Would you transcribe the whole listing exactly, minus its pictures?

● **DATA PROVIDED**
· · · ·
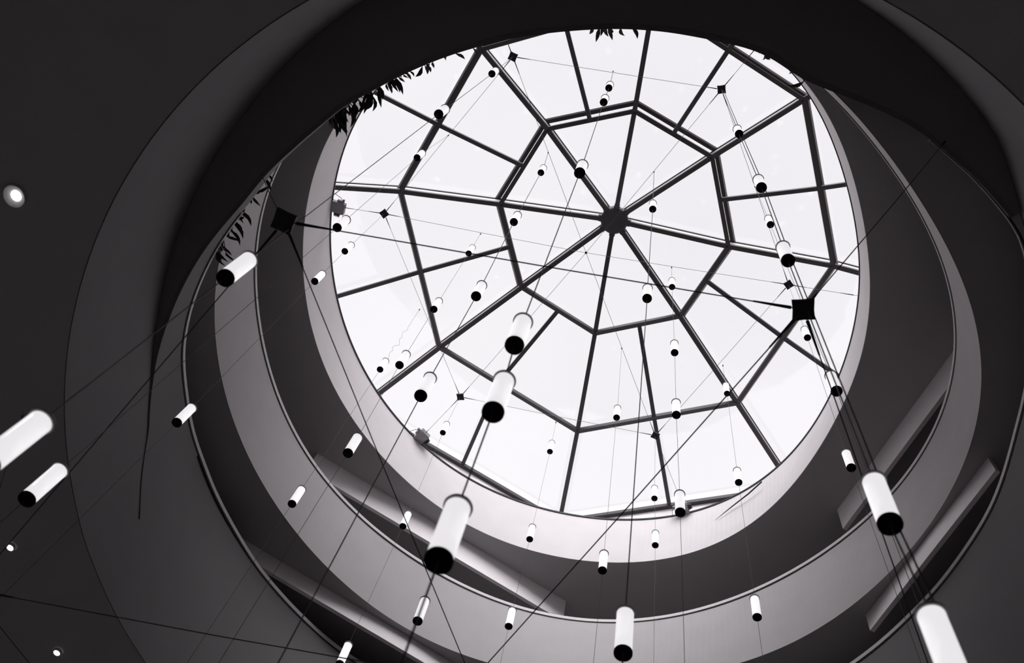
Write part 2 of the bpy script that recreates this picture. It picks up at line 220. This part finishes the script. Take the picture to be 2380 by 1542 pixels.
structure('shadow_strip_2', bm, M_DARK, 'dark strip standing in for the shadow line under the lower parapet cap', 'trim')
bm = bmesh.new(); ring_loft(bm, [(lambda t: r_wall(t) + .013, H['B3'] + .004), (const(R_OUT), H['B3'] + .004), (const(R_OUT), H['B3'] + .35), (lambda t: r_wall(t) + .26, H['B3'] + .35)])
structure('ceiling_lobby', bm, M_LOWCEIL, 'dark lobby ceiling with recessed downlights around the atrium well', 'ceiling')
# outer walls, lobby floor
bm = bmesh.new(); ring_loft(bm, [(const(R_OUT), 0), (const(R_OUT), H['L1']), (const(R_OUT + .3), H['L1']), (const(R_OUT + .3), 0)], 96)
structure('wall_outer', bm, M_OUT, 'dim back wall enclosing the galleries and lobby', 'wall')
bm = bmesh.new(); ring_loft(bm, [(const(.01), 0), (const(R_OUT), 0), (const(R_OUT), -.3), (const(.01), -.3)], 96)
structure('floor', bm, M_FLOOR, 'pale terrazzo lobby floor below the atrium well', 'floor')
# downstand beams over the gallery openings
BM = G['beams']
def beam(name, key, ztop, e0, e1, label, t=.10):
    a, b = Vector(BM[key][0]), Vector(BM[key][1]); d = (b - a); d.z = 0; d.normalize()
    a = a - d * e0; b = b + d * e1
    n = Vector((-d.y, d.x, 0)); mid = (a + b) / 2
    if n.dot(Vector((mid.x, mid.y, 0))) < 0: n = -n
    zb = a.z; hh = ztop - zb
    c = (a + b) / 2 + n * t / 2; c.z = zb + hh / 2
    bmx = bmesh.new(); rot = Matrix((d, n, Vector((0, 0, 1)))).transposed()
    box(bmx, c, (b - a).length, t, hh, rot)
    structure(name, bmx, M_BEAM, label, 'beam')
beam('beam', 'b1l', H['B1'] + .02, .7, .45, 'straight pale downstand beam under the top soffit, at seven o\'clock')
beam('beam', 'b1r', H['B1'] + .02, 0, 1.6, 'straight pale downstand beam under the top soffit, at four o\'clock')
beam('beam', 'b2l', H['B2'] + .02, .7, 3.5, 'straight pale downstand beam under the middle soffit, at seven o\'clock')
beam('beam', 'b2r', H['B2'] + .02, 0, 0, 'straight pale downstand beam under the middle soffit, at four o\'clock')

# ---------------------------------------------------------------- skylight
DM = G['dome']; V = lambda k: [Vector(p) for p in DM[k]]
hub = Vector(DM['hub']); inn, outr, base, im, om, bmid = V('inn'), V('out'), V('base'), V('im'), V('om'), V('bm')
sky = empty('window_1', (0, 0, H['L1'])); tag(sky, 'octagonal glass skylight with dark frame filling the top of the atrium', 'skylight', kind='structure')
def part(name, bm, m, parent, **k):   # geometry given in world space
    o = obj(name, bm, m, parent, **k)
    p = parent; off = Vector((0, 0, 0))
    while p is not None: off += p.location; p = p.parent
    o.location = -off; return o
UPV = .52                                  # depth of the skylight beams
def up_out(p, up, outw):
    h = Vector((p.x, p.y, 0)); h.normalize() if h.length > 1e-3 else None
    return p + Vector((0, 0, up)) + h * outw
def rib(pts):
    bm = bmesh.new()
    for a, b in zip(pts, pts[1:]): bar(bm, a, b, .15, .13)
    r = part('rib', bm, M_FRAME, sky)
    bm = bmesh.new()
    for a, b in zip(pts, pts[1:]): bar(bm, a + Vector((0, 0, UPV * .5)), b + Vector((0, 0, UPV * .5)), .045, UPV - .14)
    sub(bm, 'web', M_WEB, r)
    bm = bmesh.new()
    for a, b in zip(pts, pts[1:]): bar(bm, a + Vector((0, 0, UPV)), b + Vector((0, 0, UPV)), .10, .07)
    sub(bm, 'glazing_cap', M_FRAME, r)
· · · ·
● **EXPECTED ANSWER**
Write part 2 of the bpy script that recreates this picture. It picks up at line 220. This part finishes the script. Take the picture to be 2380 by 1542 pixels.
structure('shadow_strip_2', bm, M_DARK, 'dark strip standing in for the shadow line under the lower parapet cap', 'trim')
bm = bmesh.new(); ring_loft(bm, [(lambda t: r_wall(t) + .013, H['B3'] + .004), (const(R_OUT), H['B3'] + .004), (const(R_OUT), H['B3'] + .35), (lambda t: r_wall(t) + .26, H['B3'] + .35)])
structure('ceiling_lobby', bm, M_LOWCEIL, 'dark lobby ceiling with recessed downlights around the atrium well', 'ceiling')
# outer walls, lobby floor
bm = bmesh.new(); ring_loft(bm, [(const(R_OUT), 0), (const(R_OUT), H['L1']), (const(R_OUT + .3), H['L1']), (const(R_OUT + .3), 0)], 96)
structure('wall_outer', bm, M_OUT, 'dim back wall enclosing the galleries and lobby', 'wall')
bm = bmesh.new(); ring_loft(bm, [(const(.01), 0), (const(R_OUT), 0), (const(R_OUT), -.3), (const(.01), -.3)], 96)
structure('floor', bm, M_FLOOR, 'pale terrazzo lobby floor below the atrium well', 'floor')
# downstand beams over the gallery openings
BM = G['beams']
def beam(name, key, ztop, e0, e1, label, t=.10):
    a, b = Vector(BM[key][0]), Vector(BM[key][1]); d = (b - a); d.z = 0; d.normalize()
    a = a - d * e0; b = b + d * e1
    n = Vector((-d.y, d.x, 0)); mid = (a + b) / 2
    if n.dot(Vector((mid.x, mid.y, 0))) < 0: n = -n
    zb = a.z; hh = ztop - zb
    c = (a + b) / 2 + n * t / 2; c.z = zb + hh / 2
    bmx = bmesh.new(); rot = Matrix((d, n, Vector((0, 0, 1)))).transposed()
    box(bmx, c, (b - a).length, t, hh, rot)
    structure(name, bmx, M_BEAM, label, 'beam')
beam('beam', 'b1l', H['B1'] + .02, .7, .45, 'straight pale downstand beam under the top soffit, at seven o\'clock')
beam('beam', 'b1r', H['B1'] + .02, 0, 1.6, 'straight pale downstand beam under the top soffit, at four o\'clock')
beam('beam', 'b2l', H['B2'] + .02, .7, 3.5, 'straight pale downstand beam under the middle soffit, at seven o\'clock')
beam('beam', 'b2r', H['B2'] + .02, 0, 0, 'straight pale downstand beam under the middle soffit, at four o\'clock')

# ---------------------------------------------------------------- skylight
DM = G['dome']; V = lambda k: [Vector(p) for p in DM[k]]
hub = Vector(DM['hub']); inn, outr, base, im, om, bmid = V('inn'), V('out'), V('base'), V('im'), V('om'), V('bm')
sky = empty('window_1', (0, 0, H['L1'])); tag(sky, 'octagonal glass skylight with dark frame filling the top of the atrium', 'skylight', kind='structure')
def part(name, bm, m, parent, **k):   # geometry given in world space
    o = obj(name, bm, m, parent, **k)
    p = parent; off = Vector((0, 0, 0))
    while p is not None: off += p.location; p = p.parent
    o.location = -off; return o
UPV = .52                                  # depth of the skylight beams
def up_out(p, up, outw):
    h = Vector((p.x, p.y, 0)); h.normalize() if h.length > 1e-3 else None
    return p + Vector((0, 0, up)) + h * outw
def rib(pts):
    bm = bmesh.new()
    for a, b in zip(pts, pts[1:]): bar(bm, a, b, .15, .13)
    r = part('rib', bm, M_FRAME, sky)
    bm = bmesh.new()
    for a, b in zip(pts, pts[1:]): bar(bm, a + Vector((0, 0, UPV * .5)), b + Vector((0, 0, UPV * .5)), .045, UPV - .14)
    sub(bm, 'web', M_WEB, r)
    bm = bmesh.new()
    for a, b in zip(pts, pts[1:]): bar(bm, a + Vector((0, 0, UPV)), b + Vector((0, 0, UPV)), .10, .07)
    sub(bm, 'glazing_cap', M_FRAME, r)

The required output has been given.